BRIEF:
Word for word, restate every line of the listing that follows.

STORED DATA:
--- Begin ---

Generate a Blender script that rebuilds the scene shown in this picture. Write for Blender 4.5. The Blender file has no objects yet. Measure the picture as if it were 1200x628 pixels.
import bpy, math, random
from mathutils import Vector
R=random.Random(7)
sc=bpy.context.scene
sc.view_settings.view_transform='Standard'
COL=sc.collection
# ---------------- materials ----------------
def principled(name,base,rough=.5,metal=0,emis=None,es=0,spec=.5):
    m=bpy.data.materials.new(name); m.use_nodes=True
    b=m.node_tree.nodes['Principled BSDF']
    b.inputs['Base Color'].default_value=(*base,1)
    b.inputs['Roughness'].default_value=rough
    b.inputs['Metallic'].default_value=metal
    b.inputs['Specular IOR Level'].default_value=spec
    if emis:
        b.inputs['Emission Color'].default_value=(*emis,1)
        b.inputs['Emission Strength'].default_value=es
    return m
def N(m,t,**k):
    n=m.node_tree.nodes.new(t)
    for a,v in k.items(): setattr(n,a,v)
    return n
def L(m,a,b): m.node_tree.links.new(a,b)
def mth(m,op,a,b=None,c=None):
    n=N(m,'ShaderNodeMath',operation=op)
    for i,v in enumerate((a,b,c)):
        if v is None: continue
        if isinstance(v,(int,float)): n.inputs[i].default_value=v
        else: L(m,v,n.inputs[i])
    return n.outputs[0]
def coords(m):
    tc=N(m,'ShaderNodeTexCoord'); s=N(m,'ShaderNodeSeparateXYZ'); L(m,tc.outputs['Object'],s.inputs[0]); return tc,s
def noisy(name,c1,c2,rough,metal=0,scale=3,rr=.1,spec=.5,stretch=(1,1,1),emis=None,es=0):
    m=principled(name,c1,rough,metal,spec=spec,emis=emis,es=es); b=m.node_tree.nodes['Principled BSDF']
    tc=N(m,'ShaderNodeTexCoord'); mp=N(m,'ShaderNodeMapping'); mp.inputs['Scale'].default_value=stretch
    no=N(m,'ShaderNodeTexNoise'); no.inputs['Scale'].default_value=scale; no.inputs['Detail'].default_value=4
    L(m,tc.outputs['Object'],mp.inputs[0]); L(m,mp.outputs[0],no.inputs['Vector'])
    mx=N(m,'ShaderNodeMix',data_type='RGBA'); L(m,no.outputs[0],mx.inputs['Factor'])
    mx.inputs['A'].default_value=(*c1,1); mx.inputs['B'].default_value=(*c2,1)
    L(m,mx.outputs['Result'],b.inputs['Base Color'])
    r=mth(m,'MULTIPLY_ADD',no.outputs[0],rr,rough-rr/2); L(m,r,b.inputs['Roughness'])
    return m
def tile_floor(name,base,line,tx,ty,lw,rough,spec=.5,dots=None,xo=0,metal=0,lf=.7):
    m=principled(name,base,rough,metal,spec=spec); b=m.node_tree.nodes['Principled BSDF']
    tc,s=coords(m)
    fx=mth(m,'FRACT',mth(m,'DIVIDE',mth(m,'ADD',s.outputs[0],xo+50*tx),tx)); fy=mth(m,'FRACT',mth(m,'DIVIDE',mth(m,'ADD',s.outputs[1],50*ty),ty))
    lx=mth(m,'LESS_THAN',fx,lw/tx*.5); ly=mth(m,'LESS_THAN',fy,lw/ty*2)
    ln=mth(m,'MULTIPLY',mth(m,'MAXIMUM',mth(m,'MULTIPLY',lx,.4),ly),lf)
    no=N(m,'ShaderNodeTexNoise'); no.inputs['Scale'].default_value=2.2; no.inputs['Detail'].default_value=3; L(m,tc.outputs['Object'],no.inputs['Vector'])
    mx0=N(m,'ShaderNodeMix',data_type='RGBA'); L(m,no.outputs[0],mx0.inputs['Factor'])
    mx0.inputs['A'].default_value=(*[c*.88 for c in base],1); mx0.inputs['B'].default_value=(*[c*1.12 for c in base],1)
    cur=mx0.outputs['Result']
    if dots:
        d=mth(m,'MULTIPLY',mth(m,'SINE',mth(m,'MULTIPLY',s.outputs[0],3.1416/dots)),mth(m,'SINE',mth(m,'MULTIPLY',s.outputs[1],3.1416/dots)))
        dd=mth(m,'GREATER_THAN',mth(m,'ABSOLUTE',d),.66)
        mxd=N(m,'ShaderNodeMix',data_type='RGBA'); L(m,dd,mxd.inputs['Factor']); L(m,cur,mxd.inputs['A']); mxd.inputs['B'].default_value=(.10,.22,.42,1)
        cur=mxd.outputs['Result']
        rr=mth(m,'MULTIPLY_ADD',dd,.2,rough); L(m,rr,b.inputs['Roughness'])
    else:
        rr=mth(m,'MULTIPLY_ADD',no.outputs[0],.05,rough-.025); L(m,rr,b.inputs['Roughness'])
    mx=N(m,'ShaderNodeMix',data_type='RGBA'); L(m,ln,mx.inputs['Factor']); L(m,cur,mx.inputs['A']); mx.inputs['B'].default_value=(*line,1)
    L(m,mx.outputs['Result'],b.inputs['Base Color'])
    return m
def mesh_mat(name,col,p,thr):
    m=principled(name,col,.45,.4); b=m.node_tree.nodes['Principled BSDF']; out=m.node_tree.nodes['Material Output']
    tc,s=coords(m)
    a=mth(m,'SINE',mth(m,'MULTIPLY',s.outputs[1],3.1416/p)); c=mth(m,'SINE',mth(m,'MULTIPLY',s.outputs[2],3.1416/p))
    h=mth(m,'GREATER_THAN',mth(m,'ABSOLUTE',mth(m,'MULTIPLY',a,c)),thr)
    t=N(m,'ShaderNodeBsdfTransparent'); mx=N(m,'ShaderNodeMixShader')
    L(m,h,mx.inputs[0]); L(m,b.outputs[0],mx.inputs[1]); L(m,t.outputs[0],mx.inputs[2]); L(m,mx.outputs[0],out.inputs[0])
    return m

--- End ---

EXPECTED OUTPUT:
Generate a Blender script that rebuilds the scene shown in this picture. Write for Blender 4.5. The Blender file has no objects yet. Measure the picture as if it were 1200x628 pixels.
import bpy, math, random
from mathutils import Vector
R=random.Random(7)
sc=bpy.context.scene
sc.view_settings.view_transform='Standard'
COL=sc.collection
# ---------------- materials ----------------
def principled(name,base,rough=.5,metal=0,emis=None,es=0,spec=.5):
    m=bpy.data.materials.new(name); m.use_nodes=True
    b=m.node_tree.nodes['Principled BSDF']
    b.inputs['Base Color'].default_value=(*base,1)
    b.inputs['Roughness'].default_value=rough
    b.inputs['Metallic'].default_value=metal
    b.inputs['Specular IOR Level'].default_value=spec
    if emis:
        b.inputs['Emission Color'].default_value=(*emis,1)
        b.inputs['Emission Strength'].default_value=es
    return m
def N(m,t,**k):
    n=m.node_tree.nodes.new(t)
    for a,v in k.items(): setattr(n,a,v)
    return n
def L(m,a,b): m.node_tree.links.new(a,b)
def mth(m,op,a,b=None,c=None):
    n=N(m,'ShaderNodeMath',operation=op)
    for i,v in enumerate((a,b,c)):
        if v is None: continue
        if isinstance(v,(int,float)): n.inputs[i].default_value=v
        else: L(m,v,n.inputs[i])
    return n.outputs[0]
def coords(m):
    tc=N(m,'ShaderNodeTexCoord'); s=N(m,'ShaderNodeSeparateXYZ'); L(m,tc.outputs['Object'],s.inputs[0]); return tc,s
def noisy(name,c1,c2,rough,metal=0,scale=3,rr=.1,spec=.5,stretch=(1,1,1),emis=None,es=0):
    m=principled(name,c1,rough,metal,spec=spec,emis=emis,es=es); b=m.node_tree.nodes['Principled BSDF']
    tc=N(m,'ShaderNodeTexCoord'); mp=N(m,'ShaderNodeMapping'); mp.inputs['Scale'].default_value=stretch
    no=N(m,'ShaderNodeTexNoise'); no.inputs['Scale'].default_value=scale; no.inputs['Detail'].default_value=4
    L(m,tc.outputs['Object'],mp.inputs[0]); L(m,mp.outputs[0],no.inputs['Vector'])
    mx=N(m,'ShaderNodeMix',data_type='RGBA'); L(m,no.outputs[0],mx.inputs['Factor'])
    mx.inputs['A'].default_value=(*c1,1); mx.inputs['B'].default_value=(*c2,1)
    L(m,mx.outputs['Result'],b.inputs['Base Color'])
    r=mth(m,'MULTIPLY_ADD',no.outputs[0],rr,rough-rr/2); L(m,r,b.inputs['Roughness'])
    return m
def tile_floor(name,base,line,tx,ty,lw,rough,spec=.5,dots=None,xo=0,metal=0,lf=.7):
    m=principled(name,base,rough,metal,spec=spec); b=m.node_tree.nodes['Principled BSDF']
    tc,s=coords(m)
    fx=mth(m,'FRACT',mth(m,'DIVIDE',mth(m,'ADD',s.outputs[0],xo+50*tx),tx)); fy=mth(m,'FRACT',mth(m,'DIVIDE',mth(m,'ADD',s.outputs[1],50*ty),ty))
    lx=mth(m,'LESS_THAN',fx,lw/tx*.5); ly=mth(m,'LESS_THAN',fy,lw/ty*2)
    ln=mth(m,'MULTIPLY',mth(m,'MAXIMUM',mth(m,'MULTIPLY',lx,.4),ly),lf)
    no=N(m,'ShaderNodeTexNoise'); no.inputs['Scale'].default_value=2.2; no.inputs['Detail'].default_value=3; L(m,tc.outputs['Object'],no.inputs['Vector'])
    mx0=N(m,'ShaderNodeMix',data_type='RGBA'); L(m,no.outputs[0],mx0.inputs['Factor'])
    mx0.inputs['A'].default_value=(*[c*.88 for c in base],1); mx0.inputs['B'].default_value=(*[c*1.12 for c in base],1)
    cur=mx0.outputs['Result']
    if dots:
        d=mth(m,'MULTIPLY',mth(m,'SINE',mth(m,'MULTIPLY',s.outputs[0],3.1416/dots)),mth(m,'SINE',mth(m,'MULTIPLY',s.outputs[1],3.1416/dots)))
        dd=mth(m,'GREATER_THAN',mth(m,'ABSOLUTE',d),.66)
        mxd=N(m,'ShaderNodeMix',data_type='RGBA'); L(m,dd,mxd.inputs['Factor']); L(m,cur,mxd.inputs['A']); mxd.inputs['B'].default_value=(.10,.22,.42,1)
        cur=mxd.outputs['Result']
        rr=mth(m,'MULTIPLY_ADD',dd,.2,rough); L(m,rr,b.inputs['Roughness'])
    else:
        rr=mth(m,'MULTIPLY_ADD',no.outputs[0],.05,rough-.025); L(m,rr,b.inputs['Roughness'])
    mx=N(m,'ShaderNodeMix',data_type='RGBA'); L(m,ln,mx.inputs['Factor']); L(m,cur,mx.inputs['A']); mx.inputs['B'].default_value=(*line,1)
    L(m,mx.outputs['Result'],b.inputs['Base Color'])
    return m
def mesh_mat(name,col,p,thr):
    m=principled(name,col,.45,.4); b=m.node_tree.nodes['Principled BSDF']; out=m.node_tree.nodes['Material Output']
    tc,s=coords(m)
    a=mth(m,'SINE',mth(m,'MULTIPLY',s.outputs[1],3.1416/p)); c=mth(m,'SINE',mth(m,'MULTIPLY',s.outputs[2],3.1416/p))
    h=mth(m,'GREATER_THAN',mth(m,'ABSOLUTE',mth(m,'MULTIPLY',a,c)),thr)
    t=N(m,'ShaderNodeBsdfTransparent'); mx=N(m,'ShaderNodeMixShader')
    L(m,h,mx.inputs[0]); L(m,b.outputs[0],mx.inputs[1]); L(m,t.outputs[0],mx.inputs[2]); L(m,mx.outputs[0],out.inputs[0])
    return m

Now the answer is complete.